> [TASK STATEMENT]: Every line of the material below must be repeated exactly.

> [PROVIDED MATERIAL]:
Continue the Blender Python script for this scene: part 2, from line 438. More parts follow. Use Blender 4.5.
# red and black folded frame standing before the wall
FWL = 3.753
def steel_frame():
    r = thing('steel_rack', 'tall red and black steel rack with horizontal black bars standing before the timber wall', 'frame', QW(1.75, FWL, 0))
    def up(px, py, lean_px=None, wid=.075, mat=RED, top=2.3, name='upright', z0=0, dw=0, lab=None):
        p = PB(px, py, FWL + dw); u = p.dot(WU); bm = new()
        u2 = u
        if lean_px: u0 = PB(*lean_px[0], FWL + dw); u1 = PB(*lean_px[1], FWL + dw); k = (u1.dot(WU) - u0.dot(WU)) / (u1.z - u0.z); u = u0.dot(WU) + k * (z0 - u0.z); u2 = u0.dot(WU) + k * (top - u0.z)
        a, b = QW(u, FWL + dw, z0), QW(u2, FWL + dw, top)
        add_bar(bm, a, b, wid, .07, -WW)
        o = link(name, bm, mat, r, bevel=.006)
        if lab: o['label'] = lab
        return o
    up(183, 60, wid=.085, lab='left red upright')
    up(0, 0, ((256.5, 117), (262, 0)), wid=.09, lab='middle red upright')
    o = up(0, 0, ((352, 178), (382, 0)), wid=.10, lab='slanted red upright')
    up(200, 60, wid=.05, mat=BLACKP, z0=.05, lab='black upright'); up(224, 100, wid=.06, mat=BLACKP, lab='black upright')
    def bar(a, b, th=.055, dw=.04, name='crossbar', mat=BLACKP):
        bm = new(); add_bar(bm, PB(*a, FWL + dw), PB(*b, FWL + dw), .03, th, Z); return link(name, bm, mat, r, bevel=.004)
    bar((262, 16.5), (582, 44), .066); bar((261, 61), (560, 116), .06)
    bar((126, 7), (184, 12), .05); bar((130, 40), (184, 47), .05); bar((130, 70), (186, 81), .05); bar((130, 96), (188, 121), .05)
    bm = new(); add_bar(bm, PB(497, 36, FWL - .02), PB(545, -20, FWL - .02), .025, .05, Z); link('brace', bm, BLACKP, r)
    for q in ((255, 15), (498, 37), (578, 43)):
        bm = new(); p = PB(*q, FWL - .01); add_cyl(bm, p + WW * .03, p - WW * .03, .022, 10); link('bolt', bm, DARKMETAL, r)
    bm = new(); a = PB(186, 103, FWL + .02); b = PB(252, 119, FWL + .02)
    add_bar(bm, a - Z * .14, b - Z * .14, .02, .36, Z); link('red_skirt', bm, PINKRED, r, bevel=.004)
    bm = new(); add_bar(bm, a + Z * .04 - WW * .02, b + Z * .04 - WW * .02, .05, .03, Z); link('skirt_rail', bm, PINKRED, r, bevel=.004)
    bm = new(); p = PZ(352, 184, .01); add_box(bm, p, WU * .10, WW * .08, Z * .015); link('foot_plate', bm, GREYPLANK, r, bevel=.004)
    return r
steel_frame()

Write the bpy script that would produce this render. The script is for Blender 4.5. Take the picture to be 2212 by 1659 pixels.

> [SOLUTION FOR THIS TASK]:
Continue the Blender Python script for this scene: part 2, from line 438. More parts follow. Use Blender 4.5.
# red and black folded frame standing before the wall
FWL = 3.753
def steel_frame():
    r = thing('steel_rack', 'tall red and black steel rack with horizontal black bars standing before the timber wall', 'frame', QW(1.75, FWL, 0))
    def up(px, py, lean_px=None, wid=.075, mat=RED, top=2.3, name='upright', z0=0, dw=0, lab=None):
        p = PB(px, py, FWL + dw); u = p.dot(WU); bm = new()
        u2 = u
        if lean_px: u0 = PB(*lean_px[0], FWL + dw); u1 = PB(*lean_px[1], FWL + dw); k = (u1.dot(WU) - u0.dot(WU)) / (u1.z - u0.z); u = u0.dot(WU) + k * (z0 - u0.z); u2 = u0.dot(WU) + k * (top - u0.z)
        a, b = QW(u, FWL + dw, z0), QW(u2, FWL + dw, top)
        add_bar(bm, a, b, wid, .07, -WW)
        o = link(name, bm, mat, r, bevel=.006)
        if lab: o['label'] = lab
        return o
    up(183, 60, wid=.085, lab='left red upright')
    up(0, 0, ((256.5, 117), (262, 0)), wid=.09, lab='middle red upright')
    o = up(0, 0, ((352, 178), (382, 0)), wid=.10, lab='slanted red upright')
    up(200, 60, wid=.05, mat=BLACKP, z0=.05, lab='black upright'); up(224, 100, wid=.06, mat=BLACKP, lab='black upright')
    def bar(a, b, th=.055, dw=.04, name='crossbar', mat=BLACKP):
        bm = new(); add_bar(bm, PB(*a, FWL + dw), PB(*b, FWL + dw), .03, th, Z); return link(name, bm, mat, r, bevel=.004)
    bar((262, 16.5), (582, 44), .066); bar((261, 61), (560, 116), .06)
    bar((126, 7), (184, 12), .05); bar((130, 40), (184, 47), .05); bar((130, 70), (186, 81), .05); bar((130, 96), (188, 121), .05)
    bm = new(); add_bar(bm, PB(497, 36, FWL - .02), PB(545, -20, FWL - .02), .025, .05, Z); link('brace', bm, BLACKP, r)
    for q in ((255, 15), (498, 37), (578, 43)):
        bm = new(); p = PB(*q, FWL - .01); add_cyl(bm, p + WW * .03, p - WW * .03, .022, 10); link('bolt', bm, DARKMETAL, r)
    bm = new(); a = PB(186, 103, FWL + .02); b = PB(252, 119, FWL + .02)
    add_bar(bm, a - Z * .14, b - Z * .14, .02, .36, Z); link('red_skirt', bm, PINKRED, r, bevel=.004)
    bm = new(); add_bar(bm, a + Z * .04 - WW * .02, b + Z * .04 - WW * .02, .05, .03, Z); link('skirt_rail', bm, PINKRED, r, bevel=.004)
    bm = new(); p = PZ(352, 184, .01); add_box(bm, p, WU * .10, WW * .08, Z * .015); link('foot_plate', bm, GREYPLANK, r, bevel=.004)
    return r
steel_frame()

Write the bpy script that would produce this render. The script is for Blender 4.5. Take the picture to be 2212 by 1659 pixels.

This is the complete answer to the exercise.